═══ Items ═══

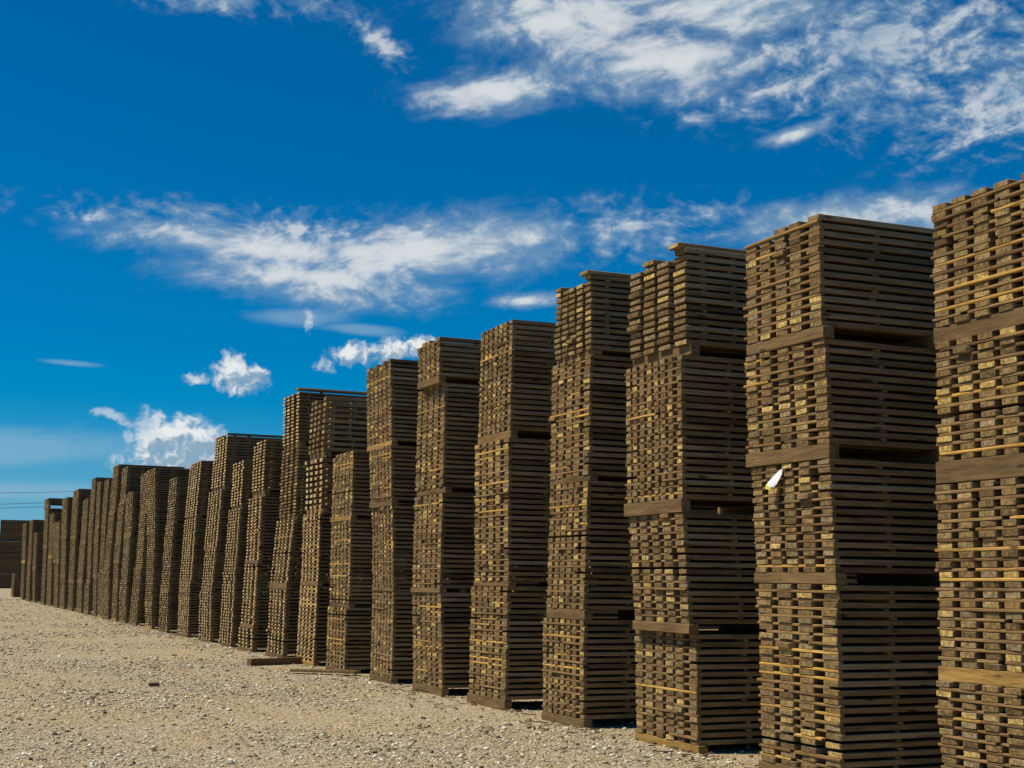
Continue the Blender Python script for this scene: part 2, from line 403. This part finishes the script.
# ------------------------------------------------------------------ small things on and before the towers
def loose(name, label, cat, p, q, w, h, z, mat, group=None):
    p = Vector((*p, z)); q = Vector((*q, z)); d = q - p
    o = link(name, timber_mesh(d.length, w, h, mat, 1)); o.location = p
    o.rotation_euler.z = math.atan2(d.y, d.x)
    return tag(o, label, cat, group)
loose('loose_timber', 'thick dark timber lying on gravel before the tenth tower', 'timber', (-4.83, 26.75), (-4.00, 27.55), .14, .13, .0, WT)
loose('loose_timber', 'thin brown plank lying flat on gravel before the eighth tower', 'plank', (-3.80, 24.75), (-2.62, 24.42), .26, .045, .035, WR)
loose('loose_timber', 'small dark offcut lying alone on the open gravel', 'offcut', (-5.39, 21.45), (-5.25, 21.52), .07, .05, .01, WT)

def roof_board(label, ti, along, y, w, over, L=2.5, h=.045, dz=.0, rz=0):
    x0, y0, bl = TOWERS[ti]; s1 = bl[0][3]
    b = Vector((x0, y0, 0)) + V * (s1 + along) + U * y
    o = link('loose_board', timber_mesh(L, w, h, WB, 2)); o.location = (b.x, b.y, bl[0][1] + .004 + dz); o.rotation_euler.z = ANG + rz
    return tag(o, label, 'board')
roof_board('loose board lying on top of the third tower, overhanging its front corner', 2, -.07, .02, .20, 0)
roof_board('short loose board lying askew across the top of the third tower', 2, .62, .10, .22, 0, L=.75, h=.06, dz=.0, rz=.5)
roof_board('loose board lying on top of the fourth tower, near its front corner', 3, -.05, .0, .2, 0)
roof_board('loose board on top of the tenth tower, raised on a stick', 9, -.02, .0, .2, 0, dz=.032)
o = link('loose_stick', timber_mesh(1.1, .05, .03, WS, 1, 'Y')); x0, y0, bl = TOWERS[9]
b = Vector((x0, y0, 0)) + V * (bl[0][3] + .5); o.location = (b.x, b.y, bl[0][1] + .003); o.rotation_euler.z = ANG
tag(o, 'thin stick under the raised board on top of the tenth tower', 'stick')

# white tag stapled to the second tower
def plain(name, col, rough=.6):
    m, nt, b = new_mat(name); b.inputs['Roughness'].default_value = rough
    tc = nt.node('ShaderNodeTexCoord')
    f = nt.noise(tc.outputs['Object'], 30, 3)
    nt.l.new(nt.mix(nt.rng(f, .35, .7, 0, .25), col, tuple(c * .75 for c in col)), b.inputs['Base Color'])
    return m
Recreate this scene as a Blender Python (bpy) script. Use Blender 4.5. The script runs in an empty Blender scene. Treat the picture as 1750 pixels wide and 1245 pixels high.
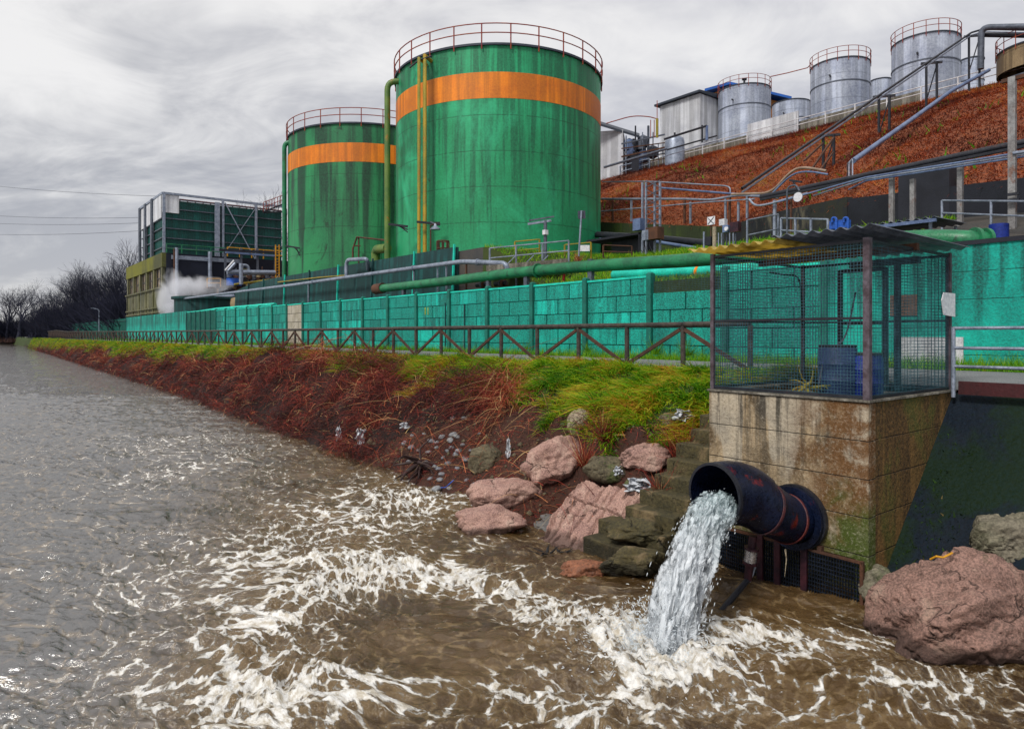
import bpy, bmesh, math, random
import numpy as np
from mathutils import Vector, Matrix
random.seed(7); rng = np.random.default_rng(7)
S = bpy.context.scene; C = S.collection
R = math.radians
# ------------------------------------------------------------------ camera, sky, sun, exposure
EZ, FP, CX, HY = 3.5, 1170.0, 875.0, 572.0        # eye height above the water, focal length (px of 1750), horizon row
cd = bpy.data.cameras.new("Camera"); cam = bpy.data.objects.new("Camera", cd); C.objects.link(cam)
cam.location = (0, 0, EZ); cam.rotation_euler = (R(90), 0, 0)
cd.sensor_width = 36; cd.lens = 36 * FP / 1750; cd.shift_y = -50.5 / 1750; cd.clip_end = 3000; cd.clip_start = .1
S.camera = cam
S.view_settings.view_transform = 'Standard'; S.view_settings.look = 'None'; S.view_settings.gamma = 1
S.view_settings.exposure = 0.9
S.cycles.volume_bounces = 4
SUN_EL, SUN_AZ = R(48), R(-142)                    # azimuth measured from +Y clockwise
sd = bpy.data.lights.new("Sun", 'SUN'); sun = bpy.data.objects.new("Sun", sd); C.objects.link(sun)
sd.energy = 1.5; sd.angle = R(14); sd.color = (1, .96, .9)
sv = Vector((math.sin(SUN_AZ) * math.cos(SUN_EL), math.cos(SUN_AZ) * math.cos(SUN_EL), math.sin(SUN_EL)))
sun.rotation_euler = sv.to_track_quat('Z', 'Y').to_euler(); sun.location = (-20, -20, 60)

class NT:
    def __init__(s, tree): s.t = tree; tree.nodes.clear()
    def n(s, typ, ins=None, **props):
        nd = s.t.nodes.new(typ)
        for k, v in props.items(): setattr(nd, k, v)
        for k, v in (ins or {}).items(): s.i(nd, k, v)
        return nd
    def i(s, nd, k, v):
        sock = nd.inputs[k]
        if isinstance(v, bpy.types.NodeSocket): s.t.links.new(v, sock)
        else:
            if isinstance(v, tuple) and len(v) == 3 and sock.type == 'RGBA': v = v + (1,)
            sock.default_value = v
    def math(s, op, a, b=0.0, c=None, clamp=False):
        d = {0: a, 1: b}
        if c is not None: d[2] = c
        return s.n('ShaderNodeMath', d, operation=op, use_clamp=clamp).outputs[0]
    def mix(s, f, a, b, mode='MIX'):
        nd = s.t.nodes.new('ShaderNodeMix'); nd.data_type = 'RGBA'; nd.blend_type = mode; nd.clamp_factor = True
        for idx, v in ((0, f), (6, a), (7, b)):
            if isinstance(v, bpy.types.NodeSocket): s.t.links.new(v, nd.inputs[idx])
            else: nd.inputs[idx].default_value = (tuple(v) + (1,)) if isinstance(v, tuple) else v
        return nd.outputs[2]
    def noise(s, vec, scale, detail=3, rough=.55, dist=0.0):
        return s.n('ShaderNodeTexNoise', {'Vector': vec, 'Scale': scale, 'Detail': detail, 'Roughness': rough, 'Distortion': dist}).outputs[0]
    def ramp(s, f, a, b, lo=0., hi=1.):
        return s.n('ShaderNodeMapRange', {0: f, 1: a, 2: b, 3: lo, 4: hi}, interpolation_type='SMOOTHSTEP').outputs[0]
    def scale(s, vec, sx, sy, sz):
        return s.n('ShaderNodeVectorMath', {0: vec, 1: (sx, sy, sz)}, operation='MULTIPLY').outputs[0]

w = bpy.data.worlds.new("World"); S.world = w; w.use_nodes = True
T = NT(w.node_tree)
sky = T.n('ShaderNodeTexSky', sky_type='NISHITA', sun_disc=False, sun_elevation=SUN_EL, sun_rotation=SUN_AZ)
tc = T.n('ShaderNodeTexCoord').outputs['Generated']
sp = T.n('ShaderNodeSeparateXYZ', {0: tc})
zz = T.math('ADD', T.math('MAXIMUM', sp.outputs[2], 0.0), .30)
cv = T.n('ShaderNodeCombineXYZ', {0: T.math('DIVIDE', sp.outputs[0], zz), 1: T.math('DIVIDE', sp.outputs[1], zz), 2: 3.3}).outputs[0]
n1 = T.noise(T.scale(cv, .9, 1.2, 1), 1.0, 5, .55, .7)
n2 = T.noise(T.scale(cv, 2.4, 3.6, 1), 1.3, 6, .62, .6)
cl = T.math('ADD', T.math('MULTIPLY', n1, .68), T.math('MULTIPLY', n2, .32))
f1 = T.ramp(cl, .38, .62)
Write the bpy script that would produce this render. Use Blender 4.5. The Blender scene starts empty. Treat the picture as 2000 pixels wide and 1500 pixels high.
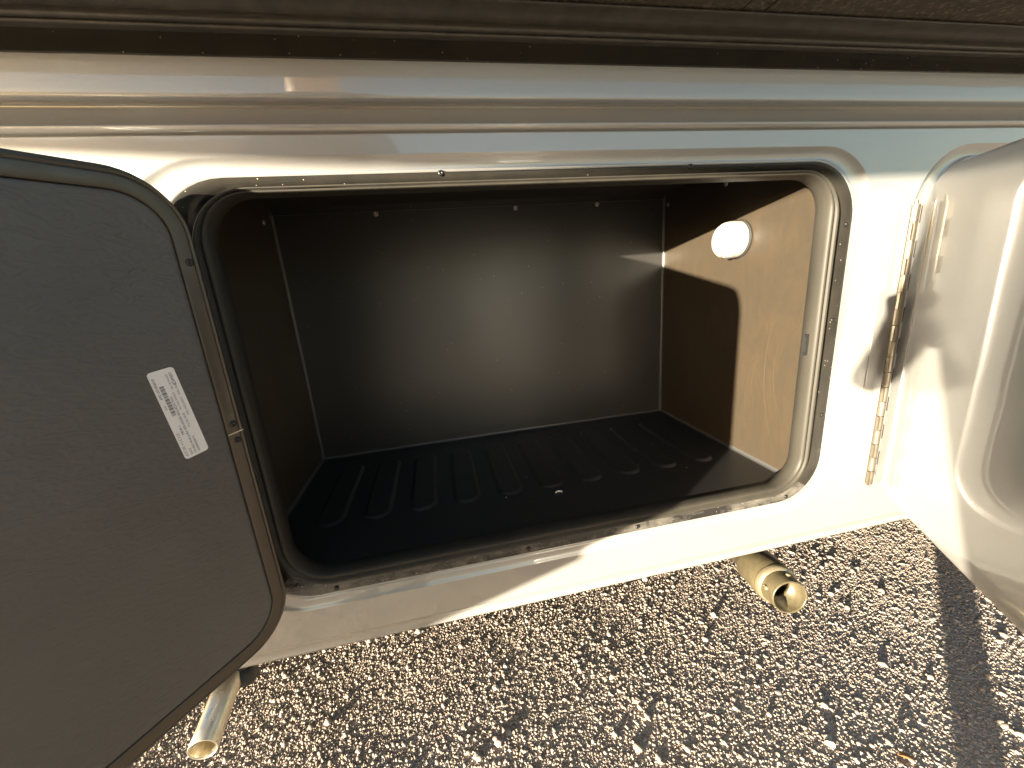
import bpy, bmesh, math, random
import numpy as np
from mathutils import Vector, Matrix

random.seed(7)
rng = np.random.default_rng(11)
S = 0.92                       # one drawing unit (the width of the compartment opening) in metres
scn = bpy.context.scene
col = scn.collection

# ------------------------------------------------------------------ camera
CAM = Vector((0.31405, -0.55204, 0.44625))
RR = [[0.97780887, -0.19525845, -0.07592074],
      [-0.1210668, -0.23089953, -0.96541607],
      [0.17097559, 0.95318390, -0.24941493]]
cd = bpy.data.cameras.new('camera')
cam = bpy.data.objects.new('camera', cd)
col.objects.link(cam)
mr, md, mf = Vector(RR[0]), Vector(RR[1]), Vector(RR[2])
M3 = Matrix((mr, -md, -mf)).transposed()
cam.matrix_world = Matrix.Translation(CAM * S) @ M3.to_4x4()
cd.sensor_width = 36
cd.lens = 751.087 / 2000 * 36
cd.clip_start = 0.004
cd.clip_end = 2000
scn.camera = cam

# ------------------------------------------------------------------ light
SUN_EL = math.radians(5.2)
SUN_AZ = math.radians(56)                    # travel direction, measured from +y towards +x
trav = Vector((math.sin(SUN_AZ) * math.cos(SUN_EL), math.cos(SUN_AZ) * math.cos(SUN_EL), -math.sin(SUN_EL)))
world = bpy.data.worlds.new('World')
scn.world = world
world.use_nodes = True
wn = world.node_tree
wn.nodes.clear()
sky = wn.nodes.new('ShaderNodeTexSky')
sky.sky_type = 'NISHITA'
sky.sun_disc = False
sky.sun_elevation = SUN_EL
sky.sun_rotation = SUN_AZ + math.pi
sky.air_density = 1.0
sky.dust_density = 1.3
sky.ozone_density = 1.5
bg = wn.nodes.new('ShaderNodeBackground')
bg.inputs['Strength'].default_value = 0.07
wo = wn.nodes.new('ShaderNodeOutputWorld')
wn.links.new(sky.outputs[0], bg.inputs['Color'])
wn.links.new(bg.outputs[0], wo.inputs['Surface'])

sl = bpy.data.lights.new('sun', 'SUN')
sl.energy = 5.0
sl.angle = math.radians(0.45)
sl.color = (1.0, 0.87, 0.66)
so = bpy.data.objects.new('sun', sl)
col.objects.link(so)
so.rotation_euler = trav.to_track_quat('-Z', 'Y').to_euler()
so.location = (-6, -4, 6)

vs = scn.view_settings
scn.display_settings.display_device = 'sRGB'
vs.view_transform = 'Standard'
vs.look = 'None'
vs.gamma = 1
vs.exposure = 2.85
vs.use_curve_mapping = False
scn.cycles.max_bounces = 10
scn.cycles.glossy_bounces = 6
scn.cycles.diffuse_bounces = 4

# ------------------------------------------------------------------ materials
MATS = {}
def mat(name, base=(.5, .5, .5), rough=.5, metal=0., coat=0., coat_rough=.03, spec=.5, ior=1.5):
    m = bpy.data.materials.new(name)
    m.use_nodes = True
    b = m.node_tree.nodes['Principled BSDF']
    b.inputs['Base Color'].default_value = (*base, 1)
    b.inputs['Roughness'].default_value = rough
    b.inputs['Metallic'].default_value = metal
    b.inputs['Coat Weight'].default_value = coat
    b.inputs['Coat Roughness'].default_value = coat_rough
    b.inputs['Specular IOR Level'].default_value = spec
    b.inputs['IOR'].default_value = ior
    MATS[name] = m
    return m

class NT:
    def __init__(s, m):
        s.t = m.node_tree; s.b = s.t.nodes['Principled BSDF']
        s.tc = s.t.nodes.new('ShaderNodeTexCoord')
    def n(s, typ, **kw):
        x = s.t.nodes.new(typ)
        for k, v in kw.items():
            if k.startswith('_'): setattr(x, k[1:], v)
            else: x.inputs[k.replace('__', ' ')].default_value = v
        return x
    def l(s, a, b): s.t.links.new(a, b)
    def pos(s, scale=(1, 1, 1), rot=(0, 0, 0)):
        g = s.n('ShaderNodeNewGeometry')
        mp = s.n('ShaderNodeMapping')
        mp.inputs['Scale'].default_value = scale
        mp.inputs['Rotation'].default_value = rot
        s.l(g.outputs['Position'], mp.inputs['Vector'])
        return mp.outputs[0]
    def noise(s, vec, scale, detail=3, rough=.5, dist=0.):
        x = s.n('ShaderNodeTexNoise')
        x.inputs['Scale'].default_value = scale; x.inputs['Detail'].default_value = detail
        x.inputs['Roughness'].default_value = rough; x.inputs['Distortion'].default_value = dist
        s.l(vec, x.inputs['Vector'])
        return x.outputs['Fac']
    def ramp(s, fac, stops):
        x = s.n('ShaderNodeValToRGB')
        e = x.color_ramp.elements
        while len(e) < len(stops): e.new(.5)
        for el, (p, c) in zip(e, stops):
            el.position = p
            el.color = (*c, 1) if isinstance(c, tuple) else (c, c, c, 1)
        s.l(fac, x.inputs['Fac'])
        return x.outputs['Color']
    def mix(s, fac, a, b):
        x = s.n('ShaderNodeMix', _data_type='RGBA')
        for k, v in ((0, fac), (6, a), (7, b)):
            if hasattr(v, 'node'): s.l(v, x.inputs[k])
            elif isinstance(v, (int, float)): x.inputs[k].default_value = v
            else: x.inputs[k].default_value = (*v, 1)
        return x.outputs[2]
    def bump(s, h, strength=.2, dist=.001, prev=None):
        x = s.n('ShaderNodeBump')
        x.inputs['Strength'].default_value = strength; x.inputs['Distance'].default_value = dist
        s.l(h, x.inputs['Height'])
        if prev is not None: s.l(prev, x.inputs['Normal'])
        return x.outputs['Normal']

def specks(t, scale, size, amount, seed=(0, 0, 0)):
    """thin scatter of small spots: 1 inside a spot"""
    mp = t.pos((1, 1, 1)); 
    v = t.n('ShaderNodeTexVoronoi', _feature='F1'); v.inputs['Scale'].default_value = scale
    t.l(mp, v.inputs['Vector'])
    a = t.n('ShaderNodeMath', _operation='LESS_THAN'); a.inputs[1].default_value = size
    t.l(v.outputs['Distance'], a.inputs[0])
    sp = t.n('ShaderNodeSeparateColor'); t.l(v.outputs['Color'], sp.inputs[0])
    b = t.n('ShaderNodeMath', _operation='LESS_THAN'); b.inputs[1].default_value = amount
    t.l(sp.outputs[0], b.inputs[0])
    c = t.n('ShaderNodeMath', _operation='MULTIPLY'); t.l(a.outputs[0], c.inputs[0]); t.l(b.outputs[0], c.inputs[1])
    return c.outputs[0]

# silver metallic paint under clear coat
m = mat('silver_paint', (.60, .60, .60), .34, .42, 1.0, .045)
m.node_tree.nodes['Principled BSDF'].inputs['Coat IOR'].default_value = 1.7
t = NT(m)
fl = t.noise(t.pos(), 1400, 1)
wav = t.noise(t.pos((1, 1, 1)), 5.5, 2)
nb = t.bump(fl, .06, .0006)
t.l(nb, t.b.inputs['Normal'])
t.l(t.bump(wav, .08, .01), t.b.inputs['Coat Normal'])
t.l(t.mix(t.noise(t.pos(), 900, 1), (.325, .325, .32), (.375, .375, .37)), t.b.inputs['Base Color'])

# glossy black powder coat of the door frames, with dust specks
m = mat('black_gloss', (.012, .012, .012), .2, 0, 0, .08, .35)
t = NT(m)
sp = specks(t, 260, .16, .05)
d = t.ramp(t.noise(t.pos(), 26, 5, .65), [(.35, 0.), (.85, 1.)])
dm = t.n('ShaderNodeMath', _operation='MULTIPLY'); t.l(d, dm.inputs[0]); dm.inputs[1].default_value = .10
c1 = t.mix(dm.outputs[0], (.018, .017, .015), (.13, .105, .07))
t.l(t.mix(sp, c1, (.4, .36, .28)), t.b.inputs['Base Color'])
t.l(t.ramp(t.noise(t.pos(), 40, 4), [(.25, .14), (.85, .26)]), t.b.inputs['Roughness'])
t.l(t.bump(t.noise(t.pos(), 300, 2), .05, .0006), t.b.inputs['Normal'])

# the dusty sill of the frame
m = mat('black_gloss_dusty', (.014, .014, .014), .2, 0, .5, .1)
t = NT(m)
d = t.ramp(t.noise(t.pos((.5, 1, 1)), 30, 6, .72), [(.42, 0.), (.72, 1.)])
dm = t.n('ShaderNodeMath', _operation='MULTIPLY'); t.l(d, dm.inputs[0]); dm.inputs[1].default_value = .5
sp = specks(t, 230, .14, .06)
c1 = t.mix(dm.outputs[0], (.014, .014, .014), (.26, .24, .21))
t.l(t.mix(sp, c1, (.5, .46, .4)), t.b.inputs['Base Color'])
t.l(t.ramp(d, [(0, .14), (1, .6)]), t.b.inputs['Roughness'])

# rubber
m = mat('rubber', (.020, .020, .020), .42, 0, 0, .1, .5)
t = NT(m)
t.l(t.ramp(t.noise(t.pos(), 60, 4), [(.3, (.05, .047, .043)), (.8, (.085, .079, .068))]), t.b.inputs['Base Color'])
t.l(t.bump(t.noise(t.pos(), 250, 3), .15, .0008), t.b.inputs['Normal'])
m = mat('rubber_seal', (.05, .05, .05), .5, 0, 0, .1, .22)
t = NT(m)
t.l(t.ramp(t.noise(t.pos((1, 1, .3)), 30, 3), [(.2, (.030, .028, .024)), (.8, (.044, .040, .032))]), t.b.inputs['Base Color'])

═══

** Problem to work on **
Search the lines above for the string "from" and copy each line that has it.

** Complete response **
Continue the Blender Python script for this scene: part 2, from line 403. This part finishes the script.
from mathutils import Vector, Matrix
SUN_EL, SUN_AZ = R(48), R(-142)                    # azimuth measured from +Y clockwise
from mathutils import Vector, Matrix
SUN_AZ = math.radians(56)                    # travel direction, measured from +y towards +x